Je vois trois axes prioritaires. Le premier, c’est de peser sur les acteurs, que ce soit la Commission, le Conseil ou le Parlement avec des objectifs très concrets : la déclinaison du socle européen des droits sociaux, le salaire minimum, l’assurance-chômage... Nous voulons également obtenir des financements pour la transition écologique et revoir les logiques industrielles et commerciales pour mieux protéger nos économies dans la mondialisation.
Le deuxième axe, c’est de réinterroger la manière dont la CES exerce le rapport de force. Le syndicalisme européen est aujourd’hui trop institutionnalisé. Il doit mener des campagnes auprès des travailleurs qui soient relayées par l’ensemble des organisations membres. Pour cela il faut recréer du lien avec les affiliés. Aujourd’hui, le syndicalisme européen a le même problème que l’Europe. Il n’est pas incarné, il n’est pas assez présent dans la vie des travailleurs.
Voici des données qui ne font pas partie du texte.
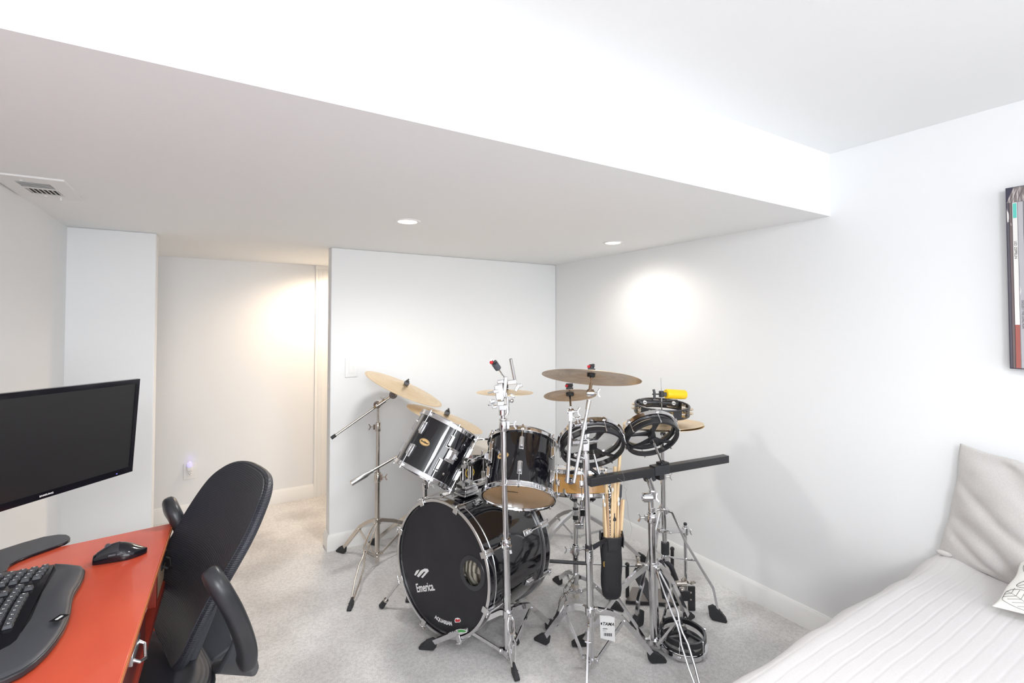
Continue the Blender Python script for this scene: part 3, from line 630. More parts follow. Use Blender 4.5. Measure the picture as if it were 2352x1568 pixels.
w0 = PY(806, 1110, B0.y-.06); w1 = PY(852, 1083, B0.y-.05); bE = V(CY2)-A2*.05; k0 = w1+(w0-w1)*0
g = G(); g.path([w1, J, bE], .0068, 14); build(g, 'boom_arm', 'nickel', t)
wd_ = (w1-w0).normalized(); g = G(); g.lathe([(.0001, 0), (.0145, 0), (.0155, .004), (.0155, (w1-w0).length-.03), (.010, (w1-w0).length-.012), (.010, (w1-w0).length+.012), (.007, (w1-w0).length+.014)], w0, wd_, 28); build(g, 'counterweight', 'chrome2', t)
g = G(); g.tube(bE, CY2, .0045); build(g, 'cymbal_rod', 'chrome', t); tilter(t, bE, RZ, (-1, 0, 1))

# ------------------------------------------------------------------ stand C: centre stand with multi clamps
b = PZ(1167, 1508, .02); B0 = V((b.x, b.y, 0)); t = thing('cymbal_stand', 'tall chrome centre stand topped with a cluster of clamps before the bass drum', 'stand', B0, 'cymbal stands')
def on(x, y, yy=None): return PY(x, y, B0.y if yy is None else yy)
P0, P1, P2, P3 = on(1167, 1508), on(1162, 1262), on(1157, 972), on(1153, 935)
pole(t, P0, on(1162, 1255), .0155); pole(t, on(1162, 1260), on(1156, 985), .0122); pole(t, on(1156, 990), on(1153, 925), .0092)
ax = (P2-P0).normalized(); collar(t, on(1162, 1248), ax, .0135, .042, d=-RZ+RX*.4); collar(t, on(1156, 975), ax, .0115, .052, d=RX)
tripod(t, on(1166, 1420), on(1166, 1407).z, on(1167, 1495).z, [PZ(980, 1490, 0), PZ(1268, 1441, 0), PZ(1184, 1556, 0)], ['flat', 'flat', 'fork'], 'chrome', .0155, lift=[-.012, .045, .03])
g = G(); q = on(1153, 940); g.tube(q, on(1153, 953), .014); g.box(on(1155, 935), (.034, .026, .022), (RX, -RZ, V((0, 0, 1)))); build(g, 'top_socket', 'chrome', t, bevel=.002)
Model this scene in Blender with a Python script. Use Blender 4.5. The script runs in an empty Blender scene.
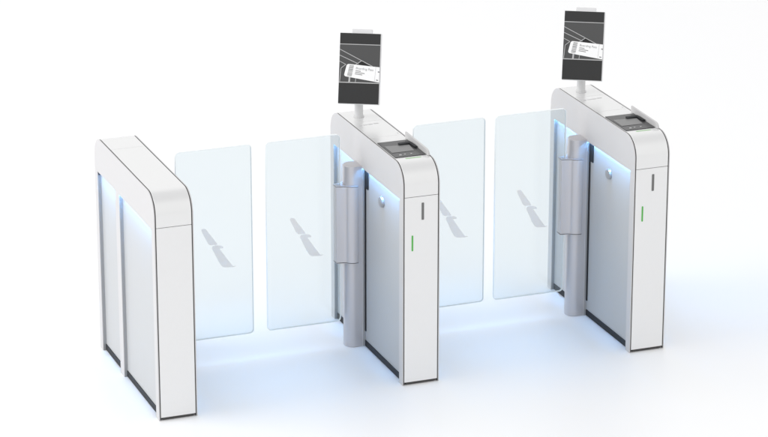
import bpy, bmesh, math, random
from mathutils import Vector, Matrix
PI = math.pi
scene = bpy.context.scene
C = scene.collection

# ------------------------------------------------------------------ materials
def mat(name, col, rough=.5, metal=0., spec=.5, noise=None, bump=0., stretch=(1, 1, 1), emit=None, estr=0., coat=0.):
    m = bpy.data.materials.new(name); m.use_nodes = True
    nt = m.node_tree; b = nt.nodes['Principled BSDF']
    b.inputs['Base Color'].default_value = (*col, 1)
    b.inputs['Roughness'].default_value = rough
    b.inputs['Metallic'].default_value = metal
    b.inputs['Specular IOR Level'].default_value = spec
    b.inputs['Coat Weight'].default_value = coat
    if emit:
        b.inputs['Emission Color'].default_value = (*emit, 1)
        b.inputs['Emission Strength'].default_value = estr
    if noise:
        tc = nt.nodes.new('ShaderNodeTexCoord'); mp = nt.nodes.new('ShaderNodeMapping')
        mp.inputs['Scale'].default_value = stretch
        nz = nt.nodes.new('ShaderNodeTexNoise'); nz.inputs['Scale'].default_value = noise
        nz.inputs['Detail'].default_value = 3
        nt.links.new(tc.outputs['Object'], mp.inputs['Vector']); nt.links.new(mp.outputs[0], nz.inputs['Vector'])
        mx = nt.nodes.new('ShaderNodeMix'); mx.data_type = 'RGBA'
        mx.inputs[6].default_value = (*[c * .988 for c in col], 1); mx.inputs[7].default_value = (*[min(1, c * 1.012) for c in col], 1)
        nt.links.new(nz.outputs['Fac'], mx.inputs[0]); nt.links.new(mx.outputs[2], b.inputs['Base Color'])
        mr = nt.nodes.new('ShaderNodeMapRange')
        mr.inputs['To Min'].default_value = max(0, rough - .06); mr.inputs['To Max'].default_value = rough + .06
        nt.links.new(nz.outputs['Fac'], mr.inputs['Value']); nt.links.new(mr.outputs[0], b.inputs['Roughness'])
        if bump:
            bp = nt.nodes.new('ShaderNodeBump'); bp.inputs['Strength'].default_value = bump; bp.inputs['Distance'].default_value = .001
            nt.links.new(nz.outputs['Fac'], bp.inputs['Height']); nt.links.new(bp.outputs[0], b.inputs['Normal'])
    return m

M = {}
M['white'] = mat('white_powder_coat', (.83, .83, .832), .42, noise=60, bump=.02)
M['crown'] = mat('satin_white_cover', (.82, .82, .82), .27, metal=.5)
M['cheek'] = mat('brushed_aluminium_side', (.60, .592, .597), .42, noise=90, stretch=(1, .05, 1), bump=.03)
M['rebate'] = mat('grey_frame_rebate', (.38, .385, .395), .5, noise=60)
M['panel'] = mat('grey_satin_panel', (.51, .52, .528), .38, noise=70, stretch=(1, 1, .05), bump=.03)
M['column'] = mat('satin_aluminium_column', (.58, .57, .59), .36, metal=.42, noise=80, stretch=(1, 1, .04), bump=.02)
M['gasket'] = mat('dark_rubber_gasket', (.075, .073, .072), .7, spec=.25, noise=50)
M['black'] = mat('black_rubber', (.028, .030, .033), .6, spec=.25, noise=50)
M['plastic'] = mat('pale_grey_plastic', (.74, .74, .745), .4, noise=60)
M['disc'] = mat('grey_metal_disc', (.40, .40, .41), .35, metal=.4, noise=60)
M['post'] = mat('pale_post', (.66, .66, .66), .4, noise=60)
M['guide'] = mat('pale_grey_guide', (.58, .575, .575), .5, noise=60)
M['slot'] = mat('dark_grey_slot', (.16, .16, .16), .5)
M['faint'] = mat('faint_grey_print', (.55, .55, .55), .5)
M['led'] = mat('blue_led', (.5, .7, 1), .5, emit=(.17, .48, 1.0), estr=75.)
M['green'] = mat('green_led', (.06, .28, .05), .4, emit=(.05, .30, .035), estr=.45)
M['pgreen'] = mat('pale_green_led', (.30, .50, .26), .4, emit=(.20, .42, .17), estr=.15)
M['tablet'] = mat('reader_black_glass', (.050, .050, .052), .25, spec=.35)
M['tscreen'] = mat('reader_grey_screen', (.20, .20, .20), .3, spec=.3)
M['sblack'] = mat('screen_black', (.045, .045, .045), .5, spec=.12)
M['sgrey'] = mat('screen_grey', (.092, .092, .092), .5, spec=.12)
M['sdark'] = mat('screen_dark', (.030, .030, .030), .5, spec=.12)
M['sline'] = mat('screen_line', (.50, .50, .50), .5, spec=.1)
M['sticket'] = mat('screen_ticket', (.78, .78, .78), .5, spec=.1, emit=(1, 1, 1), estr=.16)
M['stext'] = mat('screen_text', (.27, .27, .27), .5, spec=.1)
M['floor'] = mat('white_floor', (.95, .952, .955), .36, spec=.4)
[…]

Le troisième axe, c’est de répondre à la crise du syndicalisme en Europe. Tous les ans, on perd 500 000 adhérents, soit deux millions dans le mandat précédent. Il faut donc aider l’ensemble des organisations à mener des campagnes de syndicalisation et réfléchir à la manière d’accueillir les travailleurs non salariés. Nous devons sortir le syndicalisme européen de Bruxelles, le rapprocher des territoires.
En Europe, la place des corps intermédiaires est également fragilisée ?
Les gouvernements se suffiraient bien à eux-mêmes. Tout juste, ils se verraient bien nous consulter une ou deux fois par an pour recueillir notre position. Il y a un combat à mener pour instaurer un vrai rapport de force syndical. Le syndicalisme européen pourrait initier un mouvement en y associant la société civile à l’image de que nous faisons en France avec le pacte du pouvoir de vivre. Et nous devons aussi mener des négociations dignes de ce nom avec le patronat européen.
Tu appelles à une mandature de combat syndical ?
Il faut avoir conscience du modèle démocratique et social que nous avons construit en Europe et que nous envient nombre de camarades dans le monde. Cette culture commune européenne, faite d’idéal démocratique associé à une protection sociale et à des services publics, est à consolider et à faire grandir. L’ensemble des organisations syndicales dans les pays membres ont une responsabilité. La CFDT tiendra la sienne.